* [YOUR GOAL] Repeat, please, only the lines from the top of the data down to the line with "return n.outputs[0]"; include both of those lines.

======

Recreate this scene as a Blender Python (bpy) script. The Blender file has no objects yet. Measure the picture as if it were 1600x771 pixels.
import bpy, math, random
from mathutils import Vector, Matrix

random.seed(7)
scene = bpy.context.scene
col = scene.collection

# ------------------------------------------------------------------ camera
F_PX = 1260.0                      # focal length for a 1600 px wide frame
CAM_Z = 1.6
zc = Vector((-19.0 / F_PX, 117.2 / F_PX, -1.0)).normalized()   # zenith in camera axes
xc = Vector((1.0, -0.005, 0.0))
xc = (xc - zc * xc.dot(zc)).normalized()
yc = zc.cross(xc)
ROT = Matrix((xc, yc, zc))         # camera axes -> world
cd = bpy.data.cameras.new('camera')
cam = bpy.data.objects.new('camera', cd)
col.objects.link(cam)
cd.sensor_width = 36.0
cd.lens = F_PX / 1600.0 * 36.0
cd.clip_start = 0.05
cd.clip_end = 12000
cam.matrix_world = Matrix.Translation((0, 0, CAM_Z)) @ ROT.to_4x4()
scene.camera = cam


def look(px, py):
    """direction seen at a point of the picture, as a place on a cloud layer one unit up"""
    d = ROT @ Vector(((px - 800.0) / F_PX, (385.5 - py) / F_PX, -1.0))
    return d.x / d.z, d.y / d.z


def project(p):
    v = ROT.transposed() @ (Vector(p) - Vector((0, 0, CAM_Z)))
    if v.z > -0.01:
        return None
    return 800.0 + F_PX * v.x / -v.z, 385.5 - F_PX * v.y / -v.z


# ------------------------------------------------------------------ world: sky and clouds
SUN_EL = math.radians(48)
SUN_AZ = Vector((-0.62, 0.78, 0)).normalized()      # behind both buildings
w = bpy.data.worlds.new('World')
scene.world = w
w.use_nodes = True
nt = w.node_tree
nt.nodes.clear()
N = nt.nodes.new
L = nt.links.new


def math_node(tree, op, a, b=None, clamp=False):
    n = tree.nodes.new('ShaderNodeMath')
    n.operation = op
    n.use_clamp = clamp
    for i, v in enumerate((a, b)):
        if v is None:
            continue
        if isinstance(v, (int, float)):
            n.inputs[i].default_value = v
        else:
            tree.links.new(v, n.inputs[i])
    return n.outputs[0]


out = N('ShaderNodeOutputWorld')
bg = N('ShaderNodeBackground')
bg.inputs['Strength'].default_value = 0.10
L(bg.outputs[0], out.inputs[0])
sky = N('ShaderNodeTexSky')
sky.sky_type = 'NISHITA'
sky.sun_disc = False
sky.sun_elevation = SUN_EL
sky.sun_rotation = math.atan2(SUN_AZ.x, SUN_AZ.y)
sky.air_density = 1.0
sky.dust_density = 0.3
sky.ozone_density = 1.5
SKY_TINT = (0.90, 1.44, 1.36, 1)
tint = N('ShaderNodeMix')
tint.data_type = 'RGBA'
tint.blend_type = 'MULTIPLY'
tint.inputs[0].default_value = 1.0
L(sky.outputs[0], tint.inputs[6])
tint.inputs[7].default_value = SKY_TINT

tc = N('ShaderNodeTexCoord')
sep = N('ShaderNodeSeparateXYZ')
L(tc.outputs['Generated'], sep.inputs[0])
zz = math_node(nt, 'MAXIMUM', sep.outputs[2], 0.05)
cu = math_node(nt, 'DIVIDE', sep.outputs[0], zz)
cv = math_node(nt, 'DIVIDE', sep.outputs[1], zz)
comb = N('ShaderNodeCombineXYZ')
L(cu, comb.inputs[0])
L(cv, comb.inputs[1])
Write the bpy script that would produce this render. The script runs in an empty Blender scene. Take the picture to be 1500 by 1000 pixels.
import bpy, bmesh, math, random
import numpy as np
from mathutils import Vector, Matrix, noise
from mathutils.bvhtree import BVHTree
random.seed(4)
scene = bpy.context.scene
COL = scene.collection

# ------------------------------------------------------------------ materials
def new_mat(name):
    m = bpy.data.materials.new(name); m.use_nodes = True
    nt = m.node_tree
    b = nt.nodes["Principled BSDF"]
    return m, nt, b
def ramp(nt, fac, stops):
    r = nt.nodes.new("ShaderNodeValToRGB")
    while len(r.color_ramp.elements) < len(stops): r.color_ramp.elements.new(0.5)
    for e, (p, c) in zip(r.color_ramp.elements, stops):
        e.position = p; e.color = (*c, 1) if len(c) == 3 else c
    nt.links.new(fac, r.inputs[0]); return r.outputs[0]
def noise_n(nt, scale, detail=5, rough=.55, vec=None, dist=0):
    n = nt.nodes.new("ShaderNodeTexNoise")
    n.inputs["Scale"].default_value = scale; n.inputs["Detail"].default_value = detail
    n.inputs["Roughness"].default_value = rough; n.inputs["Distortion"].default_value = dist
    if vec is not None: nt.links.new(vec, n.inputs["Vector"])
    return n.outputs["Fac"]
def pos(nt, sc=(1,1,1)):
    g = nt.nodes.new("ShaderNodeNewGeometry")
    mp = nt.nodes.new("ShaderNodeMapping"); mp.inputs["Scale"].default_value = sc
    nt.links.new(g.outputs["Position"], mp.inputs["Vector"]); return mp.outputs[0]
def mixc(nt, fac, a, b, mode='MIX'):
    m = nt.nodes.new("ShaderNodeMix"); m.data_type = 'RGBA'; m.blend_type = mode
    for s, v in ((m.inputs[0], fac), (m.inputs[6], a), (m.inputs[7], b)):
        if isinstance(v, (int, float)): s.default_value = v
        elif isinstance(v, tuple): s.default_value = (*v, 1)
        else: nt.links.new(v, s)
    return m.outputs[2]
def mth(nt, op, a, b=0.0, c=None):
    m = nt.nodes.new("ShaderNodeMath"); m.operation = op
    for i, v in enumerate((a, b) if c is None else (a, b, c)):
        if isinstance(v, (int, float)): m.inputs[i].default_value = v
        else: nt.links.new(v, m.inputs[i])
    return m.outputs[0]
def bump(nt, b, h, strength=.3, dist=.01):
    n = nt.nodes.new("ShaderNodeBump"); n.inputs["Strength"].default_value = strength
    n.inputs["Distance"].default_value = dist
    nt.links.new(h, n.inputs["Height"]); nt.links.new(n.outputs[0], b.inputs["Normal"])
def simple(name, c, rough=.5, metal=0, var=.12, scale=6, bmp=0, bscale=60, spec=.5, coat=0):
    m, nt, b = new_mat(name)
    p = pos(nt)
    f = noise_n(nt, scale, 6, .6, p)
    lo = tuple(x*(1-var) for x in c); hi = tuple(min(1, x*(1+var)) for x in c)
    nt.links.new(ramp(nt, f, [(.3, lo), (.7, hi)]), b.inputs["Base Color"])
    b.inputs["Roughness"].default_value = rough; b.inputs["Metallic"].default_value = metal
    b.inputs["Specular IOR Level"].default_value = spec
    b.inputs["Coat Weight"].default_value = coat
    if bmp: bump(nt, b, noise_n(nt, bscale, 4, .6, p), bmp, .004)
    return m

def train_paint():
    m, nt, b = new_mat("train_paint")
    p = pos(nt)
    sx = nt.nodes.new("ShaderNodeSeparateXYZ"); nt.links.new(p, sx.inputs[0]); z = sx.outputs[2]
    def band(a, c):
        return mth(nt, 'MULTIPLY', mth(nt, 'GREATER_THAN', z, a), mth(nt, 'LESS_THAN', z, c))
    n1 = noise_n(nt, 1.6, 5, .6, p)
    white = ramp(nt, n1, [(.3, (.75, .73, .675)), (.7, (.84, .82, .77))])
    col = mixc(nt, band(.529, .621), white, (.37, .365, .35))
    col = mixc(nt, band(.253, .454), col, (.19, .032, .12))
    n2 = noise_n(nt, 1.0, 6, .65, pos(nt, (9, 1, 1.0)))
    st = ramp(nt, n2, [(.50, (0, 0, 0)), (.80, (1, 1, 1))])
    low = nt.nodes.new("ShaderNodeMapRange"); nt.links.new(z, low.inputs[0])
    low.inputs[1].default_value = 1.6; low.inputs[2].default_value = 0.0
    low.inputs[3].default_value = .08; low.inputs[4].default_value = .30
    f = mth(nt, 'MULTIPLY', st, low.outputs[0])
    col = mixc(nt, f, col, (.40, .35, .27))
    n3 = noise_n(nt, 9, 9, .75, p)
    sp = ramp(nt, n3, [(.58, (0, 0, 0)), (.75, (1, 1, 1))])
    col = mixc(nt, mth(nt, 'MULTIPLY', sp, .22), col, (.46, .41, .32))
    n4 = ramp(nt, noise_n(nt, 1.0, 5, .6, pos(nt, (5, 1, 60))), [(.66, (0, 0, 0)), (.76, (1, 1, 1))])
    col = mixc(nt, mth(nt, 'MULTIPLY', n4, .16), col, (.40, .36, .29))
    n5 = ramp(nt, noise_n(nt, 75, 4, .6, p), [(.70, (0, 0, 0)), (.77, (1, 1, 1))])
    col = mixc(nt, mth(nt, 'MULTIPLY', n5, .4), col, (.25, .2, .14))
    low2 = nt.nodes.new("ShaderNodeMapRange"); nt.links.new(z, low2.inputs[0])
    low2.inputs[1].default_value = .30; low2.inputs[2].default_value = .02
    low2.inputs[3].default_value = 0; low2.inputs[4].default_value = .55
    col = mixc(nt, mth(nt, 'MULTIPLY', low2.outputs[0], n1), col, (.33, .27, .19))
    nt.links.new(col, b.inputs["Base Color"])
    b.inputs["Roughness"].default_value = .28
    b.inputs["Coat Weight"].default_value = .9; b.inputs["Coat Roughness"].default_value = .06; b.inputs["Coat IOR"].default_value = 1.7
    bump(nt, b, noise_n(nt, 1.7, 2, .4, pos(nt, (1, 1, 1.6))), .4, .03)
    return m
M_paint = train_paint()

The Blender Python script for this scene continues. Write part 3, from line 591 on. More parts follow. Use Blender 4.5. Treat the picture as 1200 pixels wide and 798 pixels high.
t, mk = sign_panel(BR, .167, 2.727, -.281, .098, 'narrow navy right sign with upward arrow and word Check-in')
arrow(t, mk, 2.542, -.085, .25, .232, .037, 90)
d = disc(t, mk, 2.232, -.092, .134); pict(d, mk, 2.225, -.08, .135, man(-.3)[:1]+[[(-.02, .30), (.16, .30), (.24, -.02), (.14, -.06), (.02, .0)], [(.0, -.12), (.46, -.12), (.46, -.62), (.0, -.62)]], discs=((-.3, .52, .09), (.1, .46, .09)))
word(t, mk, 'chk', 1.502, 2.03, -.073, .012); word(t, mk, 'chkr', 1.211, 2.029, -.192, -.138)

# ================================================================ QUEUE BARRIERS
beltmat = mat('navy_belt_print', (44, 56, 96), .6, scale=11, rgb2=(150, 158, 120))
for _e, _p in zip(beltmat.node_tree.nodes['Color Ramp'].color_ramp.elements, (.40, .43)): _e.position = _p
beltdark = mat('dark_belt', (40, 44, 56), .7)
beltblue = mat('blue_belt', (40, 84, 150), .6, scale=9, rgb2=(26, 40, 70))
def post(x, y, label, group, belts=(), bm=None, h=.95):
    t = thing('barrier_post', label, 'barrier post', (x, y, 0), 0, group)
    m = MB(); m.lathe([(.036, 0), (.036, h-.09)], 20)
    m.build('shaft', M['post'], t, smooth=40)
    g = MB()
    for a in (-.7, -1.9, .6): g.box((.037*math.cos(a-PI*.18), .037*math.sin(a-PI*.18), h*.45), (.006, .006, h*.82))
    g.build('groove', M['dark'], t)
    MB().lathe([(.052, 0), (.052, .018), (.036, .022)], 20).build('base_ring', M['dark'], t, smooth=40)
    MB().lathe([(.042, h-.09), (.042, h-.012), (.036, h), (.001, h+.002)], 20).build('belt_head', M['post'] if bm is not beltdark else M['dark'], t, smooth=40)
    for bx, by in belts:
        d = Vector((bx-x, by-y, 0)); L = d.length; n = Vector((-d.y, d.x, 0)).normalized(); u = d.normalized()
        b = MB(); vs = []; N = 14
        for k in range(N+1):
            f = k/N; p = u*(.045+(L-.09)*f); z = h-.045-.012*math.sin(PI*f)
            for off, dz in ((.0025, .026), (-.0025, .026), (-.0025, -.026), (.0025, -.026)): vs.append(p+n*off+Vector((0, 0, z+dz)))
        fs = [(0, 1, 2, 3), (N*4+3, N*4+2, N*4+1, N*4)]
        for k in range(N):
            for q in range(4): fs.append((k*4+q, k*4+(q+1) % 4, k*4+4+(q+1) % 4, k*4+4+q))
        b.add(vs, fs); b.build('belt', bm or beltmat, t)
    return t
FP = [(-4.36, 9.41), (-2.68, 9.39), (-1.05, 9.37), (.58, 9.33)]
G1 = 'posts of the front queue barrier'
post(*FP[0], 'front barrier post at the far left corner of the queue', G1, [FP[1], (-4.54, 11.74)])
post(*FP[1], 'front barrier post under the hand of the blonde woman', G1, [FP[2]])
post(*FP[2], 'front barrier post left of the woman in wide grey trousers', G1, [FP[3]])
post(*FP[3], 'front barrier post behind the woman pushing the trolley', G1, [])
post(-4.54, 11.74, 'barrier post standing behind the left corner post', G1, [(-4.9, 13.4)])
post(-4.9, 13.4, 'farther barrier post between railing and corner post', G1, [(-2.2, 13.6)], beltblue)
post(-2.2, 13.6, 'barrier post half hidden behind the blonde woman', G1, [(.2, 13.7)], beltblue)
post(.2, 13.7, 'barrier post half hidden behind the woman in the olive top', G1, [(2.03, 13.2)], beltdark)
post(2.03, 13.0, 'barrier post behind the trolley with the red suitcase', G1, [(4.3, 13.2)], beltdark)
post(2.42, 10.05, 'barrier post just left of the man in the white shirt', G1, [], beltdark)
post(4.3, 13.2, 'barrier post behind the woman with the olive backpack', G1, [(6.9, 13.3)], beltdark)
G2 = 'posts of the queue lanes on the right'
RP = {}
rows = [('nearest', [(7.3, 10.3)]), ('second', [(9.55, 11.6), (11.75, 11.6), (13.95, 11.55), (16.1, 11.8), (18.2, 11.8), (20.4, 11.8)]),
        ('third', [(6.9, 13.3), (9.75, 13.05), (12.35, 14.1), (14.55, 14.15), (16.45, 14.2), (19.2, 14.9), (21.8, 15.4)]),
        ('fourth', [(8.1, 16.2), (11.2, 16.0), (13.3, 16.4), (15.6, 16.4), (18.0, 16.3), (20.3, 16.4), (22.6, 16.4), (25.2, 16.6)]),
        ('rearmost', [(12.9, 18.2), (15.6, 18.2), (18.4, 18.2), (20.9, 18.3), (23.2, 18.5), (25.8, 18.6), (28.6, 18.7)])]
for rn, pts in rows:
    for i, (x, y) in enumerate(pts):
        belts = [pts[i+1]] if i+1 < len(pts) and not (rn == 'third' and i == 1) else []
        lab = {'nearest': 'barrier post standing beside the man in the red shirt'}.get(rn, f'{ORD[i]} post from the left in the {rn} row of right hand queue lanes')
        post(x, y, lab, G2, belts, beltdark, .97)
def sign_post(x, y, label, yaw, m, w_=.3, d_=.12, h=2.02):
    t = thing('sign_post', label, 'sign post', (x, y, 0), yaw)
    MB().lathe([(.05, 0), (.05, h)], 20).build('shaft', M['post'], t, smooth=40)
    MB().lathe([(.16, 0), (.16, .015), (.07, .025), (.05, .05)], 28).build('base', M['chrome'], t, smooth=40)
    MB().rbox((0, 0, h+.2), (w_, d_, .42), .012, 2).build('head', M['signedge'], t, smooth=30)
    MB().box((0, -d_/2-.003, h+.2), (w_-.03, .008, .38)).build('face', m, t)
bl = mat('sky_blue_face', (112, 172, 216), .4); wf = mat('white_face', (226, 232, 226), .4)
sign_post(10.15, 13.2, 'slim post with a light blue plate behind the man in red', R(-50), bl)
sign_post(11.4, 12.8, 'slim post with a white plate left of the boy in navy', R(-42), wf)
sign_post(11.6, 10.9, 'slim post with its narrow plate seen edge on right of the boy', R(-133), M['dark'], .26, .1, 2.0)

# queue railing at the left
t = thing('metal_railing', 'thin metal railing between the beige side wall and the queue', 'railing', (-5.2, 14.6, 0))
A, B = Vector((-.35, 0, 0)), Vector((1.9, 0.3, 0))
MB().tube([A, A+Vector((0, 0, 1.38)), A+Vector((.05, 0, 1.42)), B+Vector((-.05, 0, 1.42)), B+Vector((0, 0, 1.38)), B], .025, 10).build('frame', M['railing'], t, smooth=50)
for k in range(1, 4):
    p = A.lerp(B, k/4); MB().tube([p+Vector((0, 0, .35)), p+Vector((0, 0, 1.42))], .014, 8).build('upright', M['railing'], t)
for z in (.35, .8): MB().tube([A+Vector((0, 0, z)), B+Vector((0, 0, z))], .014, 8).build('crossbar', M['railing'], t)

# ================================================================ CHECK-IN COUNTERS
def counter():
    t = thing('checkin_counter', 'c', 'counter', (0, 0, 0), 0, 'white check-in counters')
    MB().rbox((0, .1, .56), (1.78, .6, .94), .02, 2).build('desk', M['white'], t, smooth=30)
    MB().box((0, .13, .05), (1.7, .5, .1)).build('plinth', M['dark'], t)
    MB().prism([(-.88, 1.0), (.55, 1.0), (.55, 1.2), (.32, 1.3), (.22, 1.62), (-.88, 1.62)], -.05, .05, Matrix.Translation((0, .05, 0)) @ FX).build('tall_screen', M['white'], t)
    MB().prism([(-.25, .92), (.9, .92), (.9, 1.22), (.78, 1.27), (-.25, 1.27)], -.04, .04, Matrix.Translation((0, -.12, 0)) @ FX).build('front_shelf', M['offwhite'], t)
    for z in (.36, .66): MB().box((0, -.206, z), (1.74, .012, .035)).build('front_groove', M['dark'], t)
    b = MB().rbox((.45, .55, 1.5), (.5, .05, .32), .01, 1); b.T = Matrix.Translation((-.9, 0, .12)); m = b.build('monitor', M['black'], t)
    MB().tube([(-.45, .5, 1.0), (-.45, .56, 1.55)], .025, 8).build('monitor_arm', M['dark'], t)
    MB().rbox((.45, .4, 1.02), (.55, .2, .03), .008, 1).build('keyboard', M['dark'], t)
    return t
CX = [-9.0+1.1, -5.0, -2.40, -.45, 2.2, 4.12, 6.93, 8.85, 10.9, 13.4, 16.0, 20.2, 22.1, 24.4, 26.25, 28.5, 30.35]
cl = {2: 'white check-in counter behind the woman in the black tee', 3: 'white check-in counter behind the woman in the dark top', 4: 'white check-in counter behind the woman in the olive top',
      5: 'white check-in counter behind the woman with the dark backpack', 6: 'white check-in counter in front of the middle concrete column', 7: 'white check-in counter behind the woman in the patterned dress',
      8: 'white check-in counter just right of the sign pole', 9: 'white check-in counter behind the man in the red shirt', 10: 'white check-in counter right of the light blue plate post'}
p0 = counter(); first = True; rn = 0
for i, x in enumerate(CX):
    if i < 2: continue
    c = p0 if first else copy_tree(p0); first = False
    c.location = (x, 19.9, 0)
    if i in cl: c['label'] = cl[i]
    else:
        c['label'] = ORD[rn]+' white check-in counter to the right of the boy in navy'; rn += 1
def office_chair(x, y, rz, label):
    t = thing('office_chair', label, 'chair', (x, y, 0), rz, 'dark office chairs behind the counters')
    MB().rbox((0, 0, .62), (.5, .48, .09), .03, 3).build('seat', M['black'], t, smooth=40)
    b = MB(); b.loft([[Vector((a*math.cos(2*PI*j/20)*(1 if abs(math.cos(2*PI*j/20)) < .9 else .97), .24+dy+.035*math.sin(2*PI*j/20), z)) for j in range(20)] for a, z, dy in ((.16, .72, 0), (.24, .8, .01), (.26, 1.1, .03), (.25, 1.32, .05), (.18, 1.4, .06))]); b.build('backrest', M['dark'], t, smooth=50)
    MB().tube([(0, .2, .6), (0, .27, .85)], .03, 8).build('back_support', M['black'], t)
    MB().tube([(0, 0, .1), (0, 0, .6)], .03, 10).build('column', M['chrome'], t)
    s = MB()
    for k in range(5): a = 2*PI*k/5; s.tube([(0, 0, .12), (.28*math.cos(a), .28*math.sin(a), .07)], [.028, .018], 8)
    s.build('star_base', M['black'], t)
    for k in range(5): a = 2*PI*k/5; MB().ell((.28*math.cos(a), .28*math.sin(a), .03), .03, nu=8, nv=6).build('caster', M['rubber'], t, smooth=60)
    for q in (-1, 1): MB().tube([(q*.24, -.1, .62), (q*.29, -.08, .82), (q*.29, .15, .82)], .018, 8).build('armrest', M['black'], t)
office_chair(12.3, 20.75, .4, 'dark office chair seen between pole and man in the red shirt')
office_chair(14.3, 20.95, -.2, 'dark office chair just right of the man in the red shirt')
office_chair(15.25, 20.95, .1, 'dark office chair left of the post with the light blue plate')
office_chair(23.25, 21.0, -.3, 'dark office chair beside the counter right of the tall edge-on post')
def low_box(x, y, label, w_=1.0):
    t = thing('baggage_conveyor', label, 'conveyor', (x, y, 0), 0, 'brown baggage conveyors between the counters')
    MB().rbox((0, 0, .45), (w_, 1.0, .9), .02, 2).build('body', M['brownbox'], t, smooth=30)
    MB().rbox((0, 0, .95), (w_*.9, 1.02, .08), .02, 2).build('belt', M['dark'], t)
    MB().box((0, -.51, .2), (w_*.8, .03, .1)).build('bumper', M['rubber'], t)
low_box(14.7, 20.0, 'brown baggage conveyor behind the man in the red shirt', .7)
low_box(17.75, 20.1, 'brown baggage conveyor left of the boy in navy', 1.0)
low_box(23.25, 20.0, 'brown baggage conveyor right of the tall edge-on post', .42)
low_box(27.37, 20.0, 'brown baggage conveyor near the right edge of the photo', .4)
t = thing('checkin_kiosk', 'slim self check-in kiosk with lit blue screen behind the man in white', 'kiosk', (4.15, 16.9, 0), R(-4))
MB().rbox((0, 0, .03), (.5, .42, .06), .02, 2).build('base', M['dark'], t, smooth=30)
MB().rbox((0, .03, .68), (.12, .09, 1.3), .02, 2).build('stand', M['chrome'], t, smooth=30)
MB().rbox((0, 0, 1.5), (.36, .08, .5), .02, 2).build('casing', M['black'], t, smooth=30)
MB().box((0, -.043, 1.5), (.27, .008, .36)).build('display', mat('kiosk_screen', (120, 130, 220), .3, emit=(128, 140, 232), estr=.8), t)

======

* [ANSWER TO THE TASK]
Recreate this scene as a Blender Python (bpy) script. The Blender file has no objects yet. Measure the picture as if it were 1600x771 pixels.
import bpy, math, random
from mathutils import Vector, Matrix

random.seed(7)
scene = bpy.context.scene
col = scene.collection

# ------------------------------------------------------------------ camera
F_PX = 1260.0                      # focal length for a 1600 px wide frame
CAM_Z = 1.6
zc = Vector((-19.0 / F_PX, 117.2 / F_PX, -1.0)).normalized()   # zenith in camera axes
xc = Vector((1.0, -0.005, 0.0))
xc = (xc - zc * xc.dot(zc)).normalized()
yc = zc.cross(xc)
ROT = Matrix((xc, yc, zc))         # camera axes -> world
cd = bpy.data.cameras.new('camera')
cam = bpy.data.objects.new('camera', cd)
col.objects.link(cam)
cd.sensor_width = 36.0
cd.lens = F_PX / 1600.0 * 36.0
cd.clip_start = 0.05
cd.clip_end = 12000
cam.matrix_world = Matrix.Translation((0, 0, CAM_Z)) @ ROT.to_4x4()
scene.camera = cam


def look(px, py):
    """direction seen at a point of the picture, as a place on a cloud layer one unit up"""
    d = ROT @ Vector(((px - 800.0) / F_PX, (385.5 - py) / F_PX, -1.0))
    return d.x / d.z, d.y / d.z


def project(p):
    v = ROT.transposed() @ (Vector(p) - Vector((0, 0, CAM_Z)))
    if v.z > -0.01:
        return None
    return 800.0 + F_PX * v.x / -v.z, 385.5 - F_PX * v.y / -v.z


# ------------------------------------------------------------------ world: sky and clouds
SUN_EL = math.radians(48)
SUN_AZ = Vector((-0.62, 0.78, 0)).normalized()      # behind both buildings
w = bpy.data.worlds.new('World')
scene.world = w
w.use_nodes = True
nt = w.node_tree
nt.nodes.clear()
N = nt.nodes.new
L = nt.links.new


def math_node(tree, op, a, b=None, clamp=False):
    n = tree.nodes.new('ShaderNodeMath')
    n.operation = op
    n.use_clamp = clamp
    for i, v in enumerate((a, b)):
        if v is None:
            continue
        if isinstance(v, (int, float)):
            n.inputs[i].default_value = v
        else:
            tree.links.new(v, n.inputs[i])
    return n.outputs[0]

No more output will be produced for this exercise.